The exhibition will be on display at the Kaunas City Museum and the Meno parkas Gallery from 12 September to 9 November 2025. It offers a stimulating dialogue between Italian artists — such as the Atelier dell'Errore collective, Arnold Holzknecht (Val Gardena, 1960) and Ruth Beraha (Milan, 1986) — and Lithuanian artists, including Aistė Ambrazevičiūtė, Andrius Arutiunian and Maximilian Oprishka.
The exhibition explores the complex relationship between nature, myth, technology and human intervention, inviting viewers to reflect on ecological processes, human stories and possible futures. The selected works offer new perspectives on the world, questioning the anthropocentric view and revealing the tension between beauty, instability and mystery.
The project is part of a broader two-year programme (2025-2026) dedicated to cultural exchange between Italy and Lithuania, aimed at promoting the artistic talents of both countries.

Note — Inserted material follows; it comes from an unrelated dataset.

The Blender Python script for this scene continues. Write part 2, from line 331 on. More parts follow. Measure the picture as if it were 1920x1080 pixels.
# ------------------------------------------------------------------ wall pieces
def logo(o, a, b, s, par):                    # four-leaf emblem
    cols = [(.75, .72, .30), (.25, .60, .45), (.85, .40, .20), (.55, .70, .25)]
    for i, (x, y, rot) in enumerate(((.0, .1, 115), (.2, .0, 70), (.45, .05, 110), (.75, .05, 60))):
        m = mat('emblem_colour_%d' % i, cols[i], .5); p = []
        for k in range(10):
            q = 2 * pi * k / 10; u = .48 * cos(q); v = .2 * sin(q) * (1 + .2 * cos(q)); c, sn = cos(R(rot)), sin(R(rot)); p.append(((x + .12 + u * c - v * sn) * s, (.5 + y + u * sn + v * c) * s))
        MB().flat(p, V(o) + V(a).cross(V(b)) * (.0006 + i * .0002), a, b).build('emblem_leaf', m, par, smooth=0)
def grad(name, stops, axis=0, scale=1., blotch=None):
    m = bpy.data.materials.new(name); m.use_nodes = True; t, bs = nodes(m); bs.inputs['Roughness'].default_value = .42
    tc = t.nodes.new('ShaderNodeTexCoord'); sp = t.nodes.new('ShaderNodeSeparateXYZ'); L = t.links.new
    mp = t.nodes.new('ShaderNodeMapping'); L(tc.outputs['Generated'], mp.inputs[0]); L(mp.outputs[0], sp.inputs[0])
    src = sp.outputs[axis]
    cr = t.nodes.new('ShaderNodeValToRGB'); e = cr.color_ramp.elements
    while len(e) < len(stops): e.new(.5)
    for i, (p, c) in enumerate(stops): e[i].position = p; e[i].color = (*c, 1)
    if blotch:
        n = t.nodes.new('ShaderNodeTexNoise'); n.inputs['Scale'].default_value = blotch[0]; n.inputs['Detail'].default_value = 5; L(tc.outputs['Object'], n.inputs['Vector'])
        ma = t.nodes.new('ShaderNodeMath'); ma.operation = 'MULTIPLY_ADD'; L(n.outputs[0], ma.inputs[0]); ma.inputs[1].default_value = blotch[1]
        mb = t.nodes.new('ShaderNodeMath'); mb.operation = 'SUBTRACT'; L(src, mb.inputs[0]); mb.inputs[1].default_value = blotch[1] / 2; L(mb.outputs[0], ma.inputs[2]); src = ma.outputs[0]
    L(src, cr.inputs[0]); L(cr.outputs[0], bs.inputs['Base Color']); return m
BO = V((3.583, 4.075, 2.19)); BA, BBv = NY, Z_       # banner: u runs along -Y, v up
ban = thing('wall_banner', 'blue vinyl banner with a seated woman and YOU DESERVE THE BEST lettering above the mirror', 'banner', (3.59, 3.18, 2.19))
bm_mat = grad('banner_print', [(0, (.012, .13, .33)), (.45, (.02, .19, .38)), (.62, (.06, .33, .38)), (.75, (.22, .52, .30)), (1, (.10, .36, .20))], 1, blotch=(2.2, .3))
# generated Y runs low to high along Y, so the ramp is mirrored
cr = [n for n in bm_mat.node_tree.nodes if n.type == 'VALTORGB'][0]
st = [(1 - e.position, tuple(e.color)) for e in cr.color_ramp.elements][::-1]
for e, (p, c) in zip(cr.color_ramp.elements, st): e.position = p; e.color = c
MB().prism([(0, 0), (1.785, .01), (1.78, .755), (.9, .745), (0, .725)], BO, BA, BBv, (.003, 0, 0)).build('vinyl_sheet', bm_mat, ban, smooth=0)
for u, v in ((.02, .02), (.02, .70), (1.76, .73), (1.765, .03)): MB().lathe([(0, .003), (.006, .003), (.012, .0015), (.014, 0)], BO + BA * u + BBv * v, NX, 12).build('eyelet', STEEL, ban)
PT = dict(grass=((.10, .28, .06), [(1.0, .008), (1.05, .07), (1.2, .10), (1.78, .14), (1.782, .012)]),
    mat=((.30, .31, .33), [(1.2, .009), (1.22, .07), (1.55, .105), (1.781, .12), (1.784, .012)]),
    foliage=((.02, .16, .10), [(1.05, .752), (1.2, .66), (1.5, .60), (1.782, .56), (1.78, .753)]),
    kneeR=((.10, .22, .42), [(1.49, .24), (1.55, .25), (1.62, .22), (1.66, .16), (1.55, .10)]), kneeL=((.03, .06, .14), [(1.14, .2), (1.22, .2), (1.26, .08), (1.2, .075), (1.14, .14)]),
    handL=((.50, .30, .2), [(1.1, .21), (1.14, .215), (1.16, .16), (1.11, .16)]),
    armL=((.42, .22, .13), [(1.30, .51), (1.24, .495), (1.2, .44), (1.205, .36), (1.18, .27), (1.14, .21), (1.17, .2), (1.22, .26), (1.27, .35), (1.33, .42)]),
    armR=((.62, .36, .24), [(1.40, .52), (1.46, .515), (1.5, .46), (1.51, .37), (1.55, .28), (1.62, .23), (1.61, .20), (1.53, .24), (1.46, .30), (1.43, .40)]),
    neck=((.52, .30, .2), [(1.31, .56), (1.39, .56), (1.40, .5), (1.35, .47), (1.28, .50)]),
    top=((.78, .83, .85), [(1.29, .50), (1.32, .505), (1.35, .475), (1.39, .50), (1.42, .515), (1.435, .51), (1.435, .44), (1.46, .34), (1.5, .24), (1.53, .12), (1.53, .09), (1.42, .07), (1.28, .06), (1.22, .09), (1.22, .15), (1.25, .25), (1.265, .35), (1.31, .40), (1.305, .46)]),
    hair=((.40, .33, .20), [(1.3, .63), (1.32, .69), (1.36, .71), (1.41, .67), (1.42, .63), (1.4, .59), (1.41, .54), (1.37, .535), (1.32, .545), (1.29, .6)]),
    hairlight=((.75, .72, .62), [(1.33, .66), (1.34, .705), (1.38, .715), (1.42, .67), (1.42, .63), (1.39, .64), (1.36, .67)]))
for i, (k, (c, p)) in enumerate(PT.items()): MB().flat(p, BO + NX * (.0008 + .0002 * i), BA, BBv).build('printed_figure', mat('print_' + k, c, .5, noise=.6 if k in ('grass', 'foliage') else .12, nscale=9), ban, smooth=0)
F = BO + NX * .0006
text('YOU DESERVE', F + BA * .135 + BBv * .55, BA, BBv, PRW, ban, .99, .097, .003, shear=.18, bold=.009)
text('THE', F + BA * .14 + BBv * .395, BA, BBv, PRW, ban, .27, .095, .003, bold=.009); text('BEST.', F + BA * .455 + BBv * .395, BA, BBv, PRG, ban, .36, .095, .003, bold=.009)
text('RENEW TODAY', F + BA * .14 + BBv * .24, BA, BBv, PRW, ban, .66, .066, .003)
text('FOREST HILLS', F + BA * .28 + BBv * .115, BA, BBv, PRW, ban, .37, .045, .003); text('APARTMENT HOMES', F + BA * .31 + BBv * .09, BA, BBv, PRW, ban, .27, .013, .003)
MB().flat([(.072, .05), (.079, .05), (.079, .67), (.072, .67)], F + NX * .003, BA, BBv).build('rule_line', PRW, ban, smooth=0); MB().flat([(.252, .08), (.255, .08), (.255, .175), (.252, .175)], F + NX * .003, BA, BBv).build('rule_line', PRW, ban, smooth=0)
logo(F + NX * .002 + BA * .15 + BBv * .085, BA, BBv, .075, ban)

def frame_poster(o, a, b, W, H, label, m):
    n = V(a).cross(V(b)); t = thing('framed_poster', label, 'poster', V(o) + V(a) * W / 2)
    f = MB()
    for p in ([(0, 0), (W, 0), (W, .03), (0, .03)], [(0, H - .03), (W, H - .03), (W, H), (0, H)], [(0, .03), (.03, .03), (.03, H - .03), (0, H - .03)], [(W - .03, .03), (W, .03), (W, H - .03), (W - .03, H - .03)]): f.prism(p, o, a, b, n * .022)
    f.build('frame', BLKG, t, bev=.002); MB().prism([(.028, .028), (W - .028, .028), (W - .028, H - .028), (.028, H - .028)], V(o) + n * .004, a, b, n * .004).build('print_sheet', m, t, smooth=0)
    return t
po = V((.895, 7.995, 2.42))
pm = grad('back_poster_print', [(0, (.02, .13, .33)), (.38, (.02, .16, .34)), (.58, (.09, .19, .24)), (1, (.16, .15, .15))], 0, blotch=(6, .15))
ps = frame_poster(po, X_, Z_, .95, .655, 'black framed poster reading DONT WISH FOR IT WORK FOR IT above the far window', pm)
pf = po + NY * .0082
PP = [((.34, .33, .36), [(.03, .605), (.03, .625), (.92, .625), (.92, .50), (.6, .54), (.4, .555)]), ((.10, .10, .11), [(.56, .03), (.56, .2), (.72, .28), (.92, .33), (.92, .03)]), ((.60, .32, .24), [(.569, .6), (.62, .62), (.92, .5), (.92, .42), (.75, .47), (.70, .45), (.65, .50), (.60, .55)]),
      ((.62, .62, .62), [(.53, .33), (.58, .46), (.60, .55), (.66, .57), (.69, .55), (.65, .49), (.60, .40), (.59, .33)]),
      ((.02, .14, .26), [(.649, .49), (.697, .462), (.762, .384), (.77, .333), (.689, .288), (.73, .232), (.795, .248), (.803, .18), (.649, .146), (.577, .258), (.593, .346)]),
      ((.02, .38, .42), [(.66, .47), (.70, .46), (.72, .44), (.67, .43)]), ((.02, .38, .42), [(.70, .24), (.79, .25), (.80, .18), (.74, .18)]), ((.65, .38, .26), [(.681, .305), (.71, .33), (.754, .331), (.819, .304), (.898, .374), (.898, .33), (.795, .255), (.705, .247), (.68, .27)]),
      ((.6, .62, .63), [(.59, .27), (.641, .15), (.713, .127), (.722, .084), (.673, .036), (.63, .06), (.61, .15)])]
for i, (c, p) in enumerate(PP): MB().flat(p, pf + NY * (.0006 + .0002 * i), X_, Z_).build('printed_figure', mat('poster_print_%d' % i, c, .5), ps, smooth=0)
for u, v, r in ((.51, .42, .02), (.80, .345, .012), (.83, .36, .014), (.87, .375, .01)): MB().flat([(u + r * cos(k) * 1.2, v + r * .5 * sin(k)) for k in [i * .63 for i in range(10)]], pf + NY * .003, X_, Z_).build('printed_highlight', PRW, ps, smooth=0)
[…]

The collaboration will conclude in 2026, when three Lithuanian artists will be guests at the 10th Gherdëina Biennale in Val Gardena (BZ), from 29 May to 13 September.
Atelier dell'Errore (AdE) is an artistic collective based in Reggio Emilia, dedicated to the visual and performing arts. Founded in 2015 by artist Luca Santiago Mora, the group now consists of 11 young neurodivergent artists.